▶ [DIRECTIONS]
Would you write out the listing verbatim and skip every picture in it?

▶ [DATASET EXCERPT]
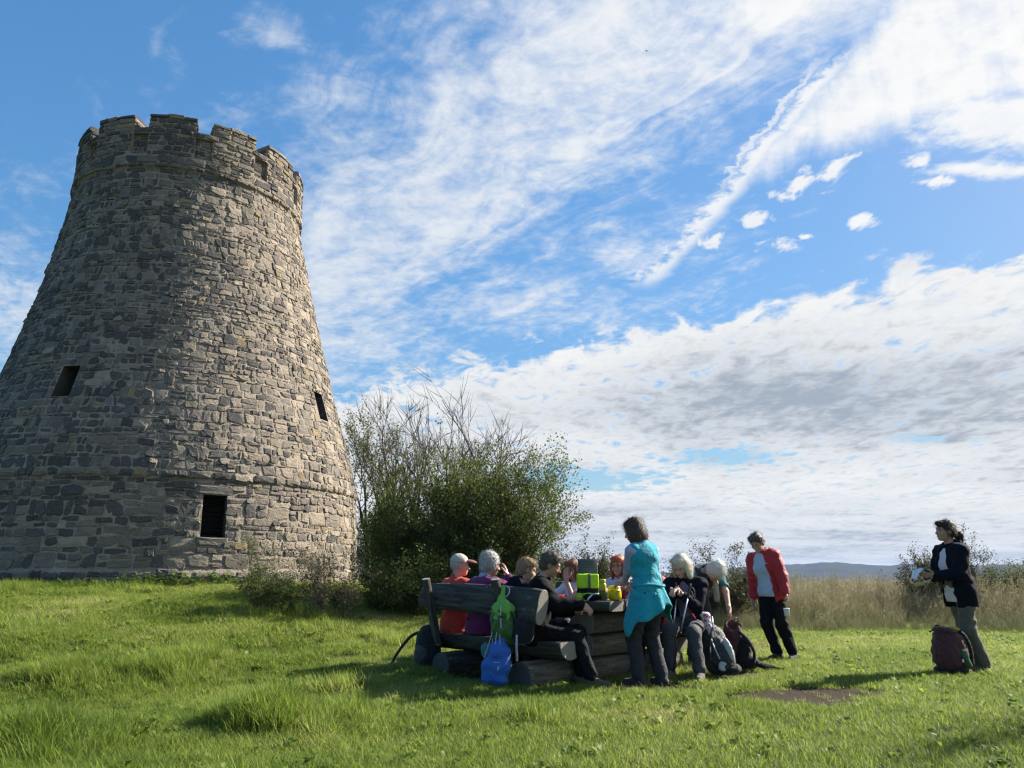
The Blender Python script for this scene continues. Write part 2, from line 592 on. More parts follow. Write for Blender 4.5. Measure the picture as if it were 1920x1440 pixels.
def build_ground():
    def axis(lo, hi, step, far):
        a = list(np.arange(lo, hi + 1e-6, step))
        s = step
        x = a[-1]
        while x < far:
            s *= 1.28; x += s; a.append(x)
        s = step; x = a[0]
        while x > -far:
            s *= 1.28; x -= s; a.insert(0, x)
        return np.array(a)
    xs = axis(-12.0, 14.0, 0.16, 9000.0)
    ys = axis(2.0, 26.0, 0.16, 9000.0)
    X, Y = np.meshgrid(xs, ys)
    Z = gz(X, Y)
    dm = dirt(X, Y)
    Z = Z - dm * 0.03
    V = np.stack([X.ravel(), Y.ravel(), Z.ravel()], 1)
    nx, ny = len(xs), len(ys)
    i = np.arange((ny - 1) * nx).reshape(ny - 1, nx)[:, :-1].ravel()
    Q = np.stack([i, i + 1, i + 1 + nx, i + nx], 1)
    me = quads_mesh('ground', V, Q)
    a = me.attributes.new('dirt', 'FLOAT', 'POINT')
    a.data.foreach_set('value', dm.ravel().astype(np.float32))
    m, nt, g, bs = base_mat('meadow_soil')
    co = objco(g)
    at = g.new('ShaderNodeAttribute'); at.attribute_name = 'dirt'
    n = g.noise(co, 1.3, 5, 0.6)
    f = g.noise(co, 38, 5, 0.7)
    grass = g.mixc(g.ss(0.35, 0.7, n), (0.045, 0.075, 0.014, 1), (0.095, 0.105, 0.028, 1))
    grass = g.mixc(g.mul(g.ss(0.4, 0.75, f), 0.55), grass, (0.13, 0.12, 0.05, 1))
    soil = g.mixc(f, (0.024, 0.016, 0.011, 1), (0.090, 0.064, 0.043, 1))
    c = g.mixc(g.ss(0.25, 0.75, g.add(at.outputs['Fac'], g.mul(g.sub(f, 0.5), 0.5))), grass, soil)
    nt.links.new(c, bs.inputs['Base Color'])
    bs.inputs['Roughness'].default_value = 0.95
    bs.inputs['Specular IOR Level'].default_value = 0.15
    bump(g, g.add(g.mul(f, 1.0), g.mul(g.noise(co, 9, 4, 0.6), 1.4)), 0.9, 0.05, bs)
    fin('ground', me, m, None, True, kind='structure')


build_ground()


def build_hills():
    m, nt, g, bs = base_mat('far_forest')
    co = objco(g)
    n = g.noise(co, 0.012, 6, 0.65)
    c = g.mixc(g.ss(0.35, 0.7, n), (0.018, 0.028, 0.020, 1), (0.040, 0.048, 0.028, 1))
    nt.links.new(c, bs.inputs['Base Color'])
    bs.inputs['Roughness'].default_value = 1.0
    bs.inputs['Specular IOR Level'].default_value = 0.0
    # ring of wooded ridges about three kilometres out
    na, nr = 420, 9
    az = np.linspace(R(-75), R(75), na)
    r = np.linspace(2500, 4200, nr)
    A, RR = np.meshgrid(az, r)
    prof = np.array([0.0, 0.3, 0.62, 0.85, 0.97, 1.0, 0.98, 0.9, 0.7])[:, None]
    deg = np.degrees(A)
    ridge = 8 + 30 * sstep(8, 20, deg) + 8 * np.sin(deg * 0.34 + 0.6) + 9 * sstep(30, 36, deg) + (fbm(deg * 0.55, RR * 0.0, 3, 4, 3) - 0.5) * 20
    ridge = ridge + (fbm(deg * 7.0, RR * 0.004, 5, 3, 31) - 0.5) * 7.5
    Z = -40 + (ridge + 42) * prof
    X = RR * np.sin(A); Y = RR * np.cos(A)
    V = np.stack([X.ravel(), Y.ravel(), Z.ravel()], 1)
    i = np.arange((nr - 1) * na).reshape(nr - 1, na)[:, :-1].ravel()
    Q = np.stack([i, i + 1, i + 1 + na, i + na], 1)
    me = quads_mesh('hills', V, Q)
    fin('hills', me, m, None, True, kind='structure')
    # the air between here and there
    hm = bpy.data.materials.new('haze')
    hm.use_nodes = True
    hn = hm.node_tree; hn.nodes.clear()
    vol = hn.nodes.new('ShaderNodeVolumePrincipled')
    vol.inputs['Color'].default_value = (0.50, 0.62, 1.0, 1)
    vol.inputs['Density'].default_value = 0.00008
    vol.inputs['Anisotropy'].default_value = 0.1
    out = hn.nodes.new('ShaderNodeOutputMaterial')
    hn.links.new(vol.outputs[0], out.inputs['Volume'])
    v, f = box((0, 0, 5), (18600, 18600, 92))
    mb = MB().put((v, f))
    mb.build('haze', hm, None, False, kind='stuff')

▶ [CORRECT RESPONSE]
The Blender Python script for this scene continues. Write part 2, from line 592 on. More parts follow. Write for Blender 4.5. Measure the picture as if it were 1920x1440 pixels.
def build_ground():
    def axis(lo, hi, step, far):
        a = list(np.arange(lo, hi + 1e-6, step))
        s = step
        x = a[-1]
        while x < far:
            s *= 1.28; x += s; a.append(x)
        s = step; x = a[0]
        while x > -far:
            s *= 1.28; x -= s; a.insert(0, x)
        return np.array(a)
    xs = axis(-12.0, 14.0, 0.16, 9000.0)
    ys = axis(2.0, 26.0, 0.16, 9000.0)
    X, Y = np.meshgrid(xs, ys)
    Z = gz(X, Y)
    dm = dirt(X, Y)
    Z = Z - dm * 0.03
    V = np.stack([X.ravel(), Y.ravel(), Z.ravel()], 1)
    nx, ny = len(xs), len(ys)
    i = np.arange((ny - 1) * nx).reshape(ny - 1, nx)[:, :-1].ravel()
    Q = np.stack([i, i + 1, i + 1 + nx, i + nx], 1)
    me = quads_mesh('ground', V, Q)
    a = me.attributes.new('dirt', 'FLOAT', 'POINT')
    a.data.foreach_set('value', dm.ravel().astype(np.float32))
    m, nt, g, bs = base_mat('meadow_soil')
    co = objco(g)
    at = g.new('ShaderNodeAttribute'); at.attribute_name = 'dirt'
    n = g.noise(co, 1.3, 5, 0.6)
    f = g.noise(co, 38, 5, 0.7)
    grass = g.mixc(g.ss(0.35, 0.7, n), (0.045, 0.075, 0.014, 1), (0.095, 0.105, 0.028, 1))
    grass = g.mixc(g.mul(g.ss(0.4, 0.75, f), 0.55), grass, (0.13, 0.12, 0.05, 1))
    soil = g.mixc(f, (0.024, 0.016, 0.011, 1), (0.090, 0.064, 0.043, 1))
    c = g.mixc(g.ss(0.25, 0.75, g.add(at.outputs['Fac'], g.mul(g.sub(f, 0.5), 0.5))), grass, soil)
    nt.links.new(c, bs.inputs['Base Color'])
    bs.inputs['Roughness'].default_value = 0.95
    bs.inputs['Specular IOR Level'].default_value = 0.15
    bump(g, g.add(g.mul(f, 1.0), g.mul(g.noise(co, 9, 4, 0.6), 1.4)), 0.9, 0.05, bs)
    fin('ground', me, m, None, True, kind='structure')


build_ground()


def build_hills():
    m, nt, g, bs = base_mat('far_forest')
    co = objco(g)
    n = g.noise(co, 0.012, 6, 0.65)
    c = g.mixc(g.ss(0.35, 0.7, n), (0.018, 0.028, 0.020, 1), (0.040, 0.048, 0.028, 1))
    nt.links.new(c, bs.inputs['Base Color'])
    bs.inputs['Roughness'].default_value = 1.0
    bs.inputs['Specular IOR Level'].default_value = 0.0
    # ring of wooded ridges about three kilometres out
    na, nr = 420, 9
    az = np.linspace(R(-75), R(75), na)
    r = np.linspace(2500, 4200, nr)
    A, RR = np.meshgrid(az, r)
    prof = np.array([0.0, 0.3, 0.62, 0.85, 0.97, 1.0, 0.98, 0.9, 0.7])[:, None]
    deg = np.degrees(A)
    ridge = 8 + 30 * sstep(8, 20, deg) + 8 * np.sin(deg * 0.34 + 0.6) + 9 * sstep(30, 36, deg) + (fbm(deg * 0.55, RR * 0.0, 3, 4, 3) - 0.5) * 20
    ridge = ridge + (fbm(deg * 7.0, RR * 0.004, 5, 3, 31) - 0.5) * 7.5
    Z = -40 + (ridge + 42) * prof
    X = RR * np.sin(A); Y = RR * np.cos(A)
    V = np.stack([X.ravel(), Y.ravel(), Z.ravel()], 1)
    i = np.arange((nr - 1) * na).reshape(nr - 1, na)[:, :-1].ravel()
    Q = np.stack([i, i + 1, i + 1 + na, i + na], 1)
    me = quads_mesh('hills', V, Q)
    fin('hills', me, m, None, True, kind='structure')
    # the air between here and there
    hm = bpy.data.materials.new('haze')
    hm.use_nodes = True
    hn = hm.node_tree; hn.nodes.clear()
    vol = hn.nodes.new('ShaderNodeVolumePrincipled')
    vol.inputs['Color'].default_value = (0.50, 0.62, 1.0, 1)
    vol.inputs['Density'].default_value = 0.00008
    vol.inputs['Anisotropy'].default_value = 0.1
    out = hn.nodes.new('ShaderNodeOutputMaterial')
    hn.links.new(vol.outputs[0], out.inputs['Volume'])
    v, f = box((0, 0, 5), (18600, 18600, 92))
    mb = MB().put((v, f))
    mb.build('haze', hm, None, False, kind='stuff')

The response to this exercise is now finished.